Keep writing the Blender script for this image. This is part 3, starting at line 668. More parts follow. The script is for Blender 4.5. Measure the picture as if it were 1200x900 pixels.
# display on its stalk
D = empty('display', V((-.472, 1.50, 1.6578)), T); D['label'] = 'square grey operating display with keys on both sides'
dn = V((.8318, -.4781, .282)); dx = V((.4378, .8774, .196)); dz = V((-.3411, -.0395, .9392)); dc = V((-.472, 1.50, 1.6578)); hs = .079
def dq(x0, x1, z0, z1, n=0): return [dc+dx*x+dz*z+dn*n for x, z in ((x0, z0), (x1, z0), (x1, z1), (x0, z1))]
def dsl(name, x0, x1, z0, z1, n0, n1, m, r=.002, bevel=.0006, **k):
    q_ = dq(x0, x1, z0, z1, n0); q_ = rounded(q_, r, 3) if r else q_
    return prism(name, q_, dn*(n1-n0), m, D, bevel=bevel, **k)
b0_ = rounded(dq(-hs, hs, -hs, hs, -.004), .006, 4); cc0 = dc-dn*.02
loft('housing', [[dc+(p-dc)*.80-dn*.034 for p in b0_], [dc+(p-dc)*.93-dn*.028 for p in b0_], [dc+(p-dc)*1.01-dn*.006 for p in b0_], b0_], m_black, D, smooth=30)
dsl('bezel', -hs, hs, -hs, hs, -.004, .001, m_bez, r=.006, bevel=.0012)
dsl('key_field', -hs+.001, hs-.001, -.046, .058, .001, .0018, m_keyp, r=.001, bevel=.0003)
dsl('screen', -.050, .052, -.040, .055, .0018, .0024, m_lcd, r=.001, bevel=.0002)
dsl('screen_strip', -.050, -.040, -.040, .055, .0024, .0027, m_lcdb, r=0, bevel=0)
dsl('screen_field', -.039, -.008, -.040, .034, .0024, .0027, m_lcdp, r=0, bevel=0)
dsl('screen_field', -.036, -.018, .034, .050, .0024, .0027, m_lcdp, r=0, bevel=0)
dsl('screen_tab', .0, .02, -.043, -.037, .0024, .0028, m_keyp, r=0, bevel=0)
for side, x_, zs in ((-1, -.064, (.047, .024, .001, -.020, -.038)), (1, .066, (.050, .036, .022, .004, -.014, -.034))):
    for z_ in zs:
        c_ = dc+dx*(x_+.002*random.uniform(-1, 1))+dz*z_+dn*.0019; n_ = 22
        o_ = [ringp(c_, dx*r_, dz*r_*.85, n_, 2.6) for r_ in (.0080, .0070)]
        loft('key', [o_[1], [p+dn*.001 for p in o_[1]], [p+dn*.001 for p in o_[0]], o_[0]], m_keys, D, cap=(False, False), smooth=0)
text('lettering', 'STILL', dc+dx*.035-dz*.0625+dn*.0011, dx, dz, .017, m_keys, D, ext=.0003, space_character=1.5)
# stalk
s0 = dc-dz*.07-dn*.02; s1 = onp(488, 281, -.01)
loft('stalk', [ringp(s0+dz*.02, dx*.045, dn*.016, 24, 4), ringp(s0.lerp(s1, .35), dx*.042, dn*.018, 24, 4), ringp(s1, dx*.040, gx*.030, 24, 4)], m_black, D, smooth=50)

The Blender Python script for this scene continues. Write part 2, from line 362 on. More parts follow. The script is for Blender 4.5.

# # # # # # #

## WHAT THE EXERCISE ASKS
Set out the complete listing exactly as shown.

## FINAL ANSWER
Keep writing the Blender script for this image. This is part 3, starting at line 668. More parts follow. The script is for Blender 4.5. Measure the picture as if it were 1200x900 pixels.
# display on its stalk
D = empty('display', V((-.472, 1.50, 1.6578)), T); D['label'] = 'square grey operating display with keys on both sides'
dn = V((.8318, -.4781, .282)); dx = V((.4378, .8774, .196)); dz = V((-.3411, -.0395, .9392)); dc = V((-.472, 1.50, 1.6578)); hs = .079
def dq(x0, x1, z0, z1, n=0): return [dc+dx*x+dz*z+dn*n for x, z in ((x0, z0), (x1, z0), (x1, z1), (x0, z1))]
def dsl(name, x0, x1, z0, z1, n0, n1, m, r=.002, bevel=.0006, **k):
    q_ = dq(x0, x1, z0, z1, n0); q_ = rounded(q_, r, 3) if r else q_
    return prism(name, q_, dn*(n1-n0), m, D, bevel=bevel, **k)
b0_ = rounded(dq(-hs, hs, -hs, hs, -.004), .006, 4); cc0 = dc-dn*.02
loft('housing', [[dc+(p-dc)*.80-dn*.034 for p in b0_], [dc+(p-dc)*.93-dn*.028 for p in b0_], [dc+(p-dc)*1.01-dn*.006 for p in b0_], b0_], m_black, D, smooth=30)
dsl('bezel', -hs, hs, -hs, hs, -.004, .001, m_bez, r=.006, bevel=.0012)
dsl('key_field', -hs+.001, hs-.001, -.046, .058, .001, .0018, m_keyp, r=.001, bevel=.0003)
dsl('screen', -.050, .052, -.040, .055, .0018, .0024, m_lcd, r=.001, bevel=.0002)
dsl('screen_strip', -.050, -.040, -.040, .055, .0024, .0027, m_lcdb, r=0, bevel=0)
dsl('screen_field', -.039, -.008, -.040, .034, .0024, .0027, m_lcdp, r=0, bevel=0)
dsl('screen_field', -.036, -.018, .034, .050, .0024, .0027, m_lcdp, r=0, bevel=0)
dsl('screen_tab', .0, .02, -.043, -.037, .0024, .0028, m_keyp, r=0, bevel=0)
for side, x_, zs in ((-1, -.064, (.047, .024, .001, -.020, -.038)), (1, .066, (.050, .036, .022, .004, -.014, -.034))):
    for z_ in zs:
        c_ = dc+dx*(x_+.002*random.uniform(-1, 1))+dz*z_+dn*.0019; n_ = 22
        o_ = [ringp(c_, dx*r_, dz*r_*.85, n_, 2.6) for r_ in (.0080, .0070)]
        loft('key', [o_[1], [p+dn*.001 for p in o_[1]], [p+dn*.001 for p in o_[0]], o_[0]], m_keys, D, cap=(False, False), smooth=0)
text('lettering', 'STILL', dc+dx*.035-dz*.0625+dn*.0011, dx, dz, .017, m_keys, D, ext=.0003, space_character=1.5)
# stalk
s0 = dc-dz*.07-dn*.02; s1 = onp(488, 281, -.01)
loft('stalk', [ringp(s0+dz*.02, dx*.045, dn*.016, 24, 4), ringp(s0.lerp(s1, .35), dx*.042, dn*.018, 24, 4), ringp(s1, dx*.040, gx*.030, 24, 4)], m_black, D, smooth=50)

The Blender Python script for this scene continues. Write part 2, from line 362 on. More parts follow. The script is for Blender 4.5.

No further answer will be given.